* _DATA PROVIDED_
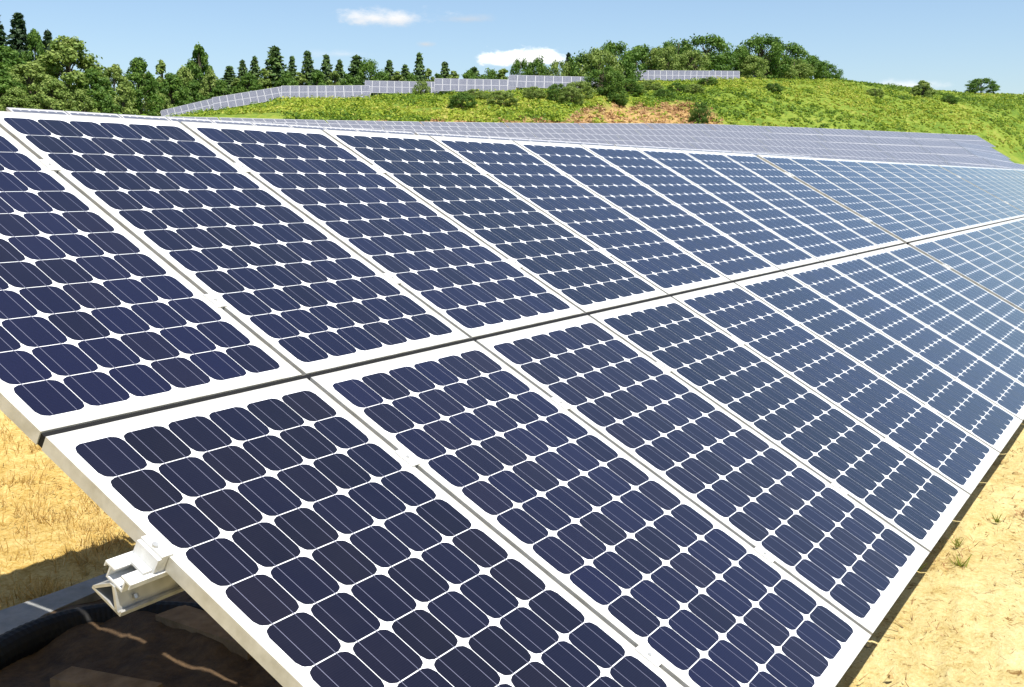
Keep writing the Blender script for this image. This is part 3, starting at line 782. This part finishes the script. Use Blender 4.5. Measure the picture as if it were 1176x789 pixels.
# ------------------------------------------------------------------ near ground
def near_cover():
    global rng
    rng = np.random.default_rng(5)
    # straw stubble on the left, thick and golden
    n = 90000
    x = rng.uniform(.2, 8, n); y = rng.uniform(1.55, 9, n)
    keep = rng.random(n) < np.clip(1.5-.12*(y-1.5), .25, 1)
    cl = np.sin(x*5.1+1.7*np.sin(y*3))+np.sin(y*6.3+2*np.sin(x*2.2))
    keep &= (rng.random(n) < .62+.2*cl); x, y, cl = x[keep], y[keep], cl[keep]
    z = np.array([zb(q) for q in y]); base = np.stack([x, y, z], 1); n = len(x)
    lying = rng.random(n) < .7
    a = rng.uniform(0, 6.28, n); ln = rng.uniform(.02, .075, n)
    lean = np.stack([np.cos(a)*ln, np.sin(a)*ln, np.zeros(n)], 1)*np.where(lying, 1, .35)[:, None]
    h = np.where(lying, rng.uniform(.005, .025, n), rng.uniform(.02, .07, n))
    tag(obj('dry_straw', blades('dry_straw', base, h, lean, rng.uniform(.003, .008, n), np.clip(.5+.2*cl+rng.normal(0, .25, n), 0, 1), M['straw'])), 'golden dry straw stubble on the ground left of the near array', 'straw', kind='stuff')
    n = 15000
    tx = rng.uniform(.3, 6, 500); ty = rng.uniform(1.5, 4.5, 500); ti = rng.integers(0, 500, n)
    x = tx[ti]+rng.normal(0, .035, n); y = ty[ti]+rng.normal(0, .035, n)
    base = np.stack([x, y, np.array([zb(q) for q in y])], 1); a = rng.uniform(0, 6.28, n); ln = rng.uniform(.01, .06, n)
    lean = np.stack([np.cos(a)*ln, np.sin(a)*ln, np.zeros(n)], 1)
    tag(obj('dry_grass', blades('dry_grass', base, rng.uniform(.025, .085, n), lean, rng.uniform(.003, .006, n), rng.uniform(.1, 1, n), M['straw'])), 'upright tufts of dry grass along the edge of the shade', 'dry grass', kind='stuff')
    # twigs, stalks and crumbs on the pale soil at the right
    n = 5200
    x = rng.uniform(1.8, 16, n); y = rng.uniform(-4.5, -.95, n)
    base = np.stack([x, y, np.full(n, Z0+.004)], 1); a = rng.normal(.6, 1.0, n); ln = rng.uniform(.01, .07, n)**1.0
    lean = np.stack([np.cos(a)*ln, np.sin(a)*ln, np.zeros(n)], 1)
    tag(obj('plant_litter', blades('plant_litter', base, rng.uniform(.003, .02, n), lean, rng.uniform(.003, .007, n), rng.uniform(0, 1, n), M['twig'])), 'small brown twigs and stalks scattered over the pale soil', 'litter', kind='stuff')
    n = 9000; k = 170
    kx = rng.uniform(1.9, 14, k); ky = rng.uniform(-4.2, -1.1, k); kr = rng.uniform(.02, .11, k); ti = rng.integers(0, k, n)
    x = kx[ti]+rng.normal(0, 1, n)*kr[ti]; y = ky[ti]+rng.normal(0, .6, n)*kr[ti]
    base = np.stack([x, y, np.full(n, Z0+.006)], 1); a = rng.uniform(0, 6.28, n); ln = rng.uniform(.008, .05, n)
    lean = np.stack([np.cos(a)*ln, np.sin(a)*ln, np.zeros(n)], 1)
    tag(obj('dead_stalks', blades('dead_stalks', base, rng.uniform(.003, .03, n), lean, rng.uniform(.003, .007, n), rng.uniform(0, .9, n), M['brush'])), 'small heaps of brown dead stalks lying on the pale soil', 'dead stalks', kind='stuff')
    m = MB()
    for i in range(700):
        cx, cy = rng.uniform(1.8, 12), rng.uniform(-4.2, -.9); s = rng.uniform(.004, .014)*(1 if rng.random() < .95 else 1.9)
        vs = [Vector((cx+s*math.cos(k*1.257+i)*rng.uniform(.7, 1.3), cy+s*math.sin(k*1.257+i)*rng.uniform(.7, 1.3), Z0-.004)) for k in range(5)]
        vs += [Vector((cx+(v.x-cx)*.65, cy+(v.y-cy)*.65, Z0+s*rng.uniform(.4, .8))) for v in vs]
        m.add(vs, [(k, (k+1) % 5, 5+(k+1) % 5, 5+k) for k in range(5)]+[(5, 6, 7, 8, 9)])
    tag(obj('soil_crumbs', m.mesh('soil_crumbs', [M['clod']])), 'crumbs and small clods of pale dry soil', 'soil crumbs', kind='stuff')
    # little green weeds, each rooted in the soil
    spots = [((1128,522),.10,'yellow green weed tuft beside the edge of the array at the right'), ((1050,655),.09,'thin green weed with two stems in the pale soil'),
             ((1102,652),.07,'small green sprout among twigs right of the thin weed'), ((1100,628),.06,'low olive weed in front of the twig heap'), ((1160,470),.09,'weed tuft high up at the right edge'),
             ((1146,600),.05,'tiny weed near the right edge of the pale soil')]
    pr = None
    for (px, py), s, lab in spots:
        p = on_ground(px, py, Z0)
        k = 26; base = np.zeros((k, 3)); aa = rng.uniform(0, 6.28, k)
        base[:, 0] = rng.normal(0, .12, k)*s; base[:, 1] = rng.normal(0, .12, k)*s
        lean = np.stack([np.cos(aa), np.sin(aa), np.zeros(k)], 1)*rng.uniform(.2, .75, (k, 1))*s
        me = blades('weed', base, rng.uniform(.3, 1, k)*s, lean, rng.uniform(.06, .13, k)*s, rng.uniform(.1, 1, k), M['weed'])
        o = obj('weed', me); o.location = p; tag(o, lab, 'weed', 'weeds in the pale soil')
near_cover()

# ------------------------------------------------------------------ things under the near array
def under():
    # long curved concrete kerb on the ground behind the front rail
    m = MB(); zt = Z0+.09
    up_ = [(-60, 722), (0, 701), (60, 681), (120, 659), (190, 640), (260, 634)]
    lo_ = [(-60, 790), (0, 742), (50, 706), (112, 679), (190, 660), (260, 652)]
    U = [on_ground(*q, zt) for q in up_]; W = [on_ground(*q, zt) for q in lo_]
    for i in range(len(U)-1):
        a, b, c, d = U[i], U[i+1], W[i+1], W[i]
        dn = Vector((0, 0, -.16))
        m.add([a, b, c, d, a+dn, b+dn, c+dn, d+dn], ((0, 3, 2, 1), (3, 7, 6, 2), (0, 1, 5, 4))+(((0, 4, 7, 3),) if i == 0 else ())+(((1, 2, 6, 5),) if i == len(U)-2 else ()))
    tag(obj('concrete_kerb', m.mesh('concrete_kerb', [M['concrete']])), 'curved grey concrete kerb on the shaded ground under the near array', 'kerb')
    # black drain pipe, ribbed, bending below the bracket
    c0 = on_ground(-70, 800, Z0+.09); c1 = on_ground(70, 690, Z0+.09); c2 = on_ground(170, 700, Z0+.08); c3 = on_ground(380, 730, Z0+.05)
    pts = []
    for t in np.linspace(0, 1, 110):
        a = (1-t)**3; b = 3*t*(1-t)**2; c = 3*t*t*(1-t); d = t**3
        pts.append(c0*a+c1*b+c2*c+c3*d)
    m = MB(); m.tube(pts, [.060+.002*(k % 2) for k in range(110)], 16)
    tag(obj('drain_pipe', m.mesh('drain_pipe', [M['black']], False)), 'black ribbed pipe lying in the shade below the rail bracket', 'pipe')
    # weathered boards on the ground
    # low heap of brown soil, added and coloured dark to deepen the shade
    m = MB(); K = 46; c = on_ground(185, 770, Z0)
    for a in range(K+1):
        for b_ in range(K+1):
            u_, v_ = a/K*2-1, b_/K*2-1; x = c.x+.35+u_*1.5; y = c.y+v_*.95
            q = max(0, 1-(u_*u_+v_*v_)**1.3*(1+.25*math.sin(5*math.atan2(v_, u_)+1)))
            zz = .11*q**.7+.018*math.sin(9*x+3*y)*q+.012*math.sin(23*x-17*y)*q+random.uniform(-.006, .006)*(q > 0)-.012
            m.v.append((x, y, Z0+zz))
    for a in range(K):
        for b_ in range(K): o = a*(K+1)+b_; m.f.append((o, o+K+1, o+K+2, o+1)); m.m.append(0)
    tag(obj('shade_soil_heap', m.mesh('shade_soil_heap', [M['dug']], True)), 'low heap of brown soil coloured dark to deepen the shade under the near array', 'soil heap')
    for (a, b, w, lab) in (((70, 772), (175, 792), .10, 'weathered board on the shaded ground at the bottom edge'),
                           ((195, 700), (300, 735), .13, 'grey board on the shaded ground beside the frame edge')):
        A = on_ground(*a, Z0+.13); B = on_ground(*b, Z0+.13); d = (B-A).normalized(); n = Vector((0, 0, 1)).cross(d)*w/2
        m = MB(); dn = Vector((0, 0, -.05))
        v = [A-n, B-n, B+n, A+n]; m.add(v+[q+dn for q in v], ((0, 1, 2, 3), (0, 4, 5, 1), (1, 5, 6, 2), (2, 6, 7, 3), (3, 7, 4, 0)))
        tag(obj('wooden_board', m.mesh('wooden_board', [M['wood']])), lab, 'board', 'boards on the shaded ground')
under()
S.render.engine = 'CYCLES'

* _INSTRUCTIONS TO FOLLOW_
From the listing above, copy out each line where the word "append" appears.

* _WRITTEN ANSWER_
        pts.append(c0*a+c1*b+c2*c+c3*d)
            m.v.append((x, y, Z0+zz))
        for b_ in range(K): o = a*(K+1)+b_; m.f.append((o, o+K+1, o+K+2, o+1)); m.m.append(0)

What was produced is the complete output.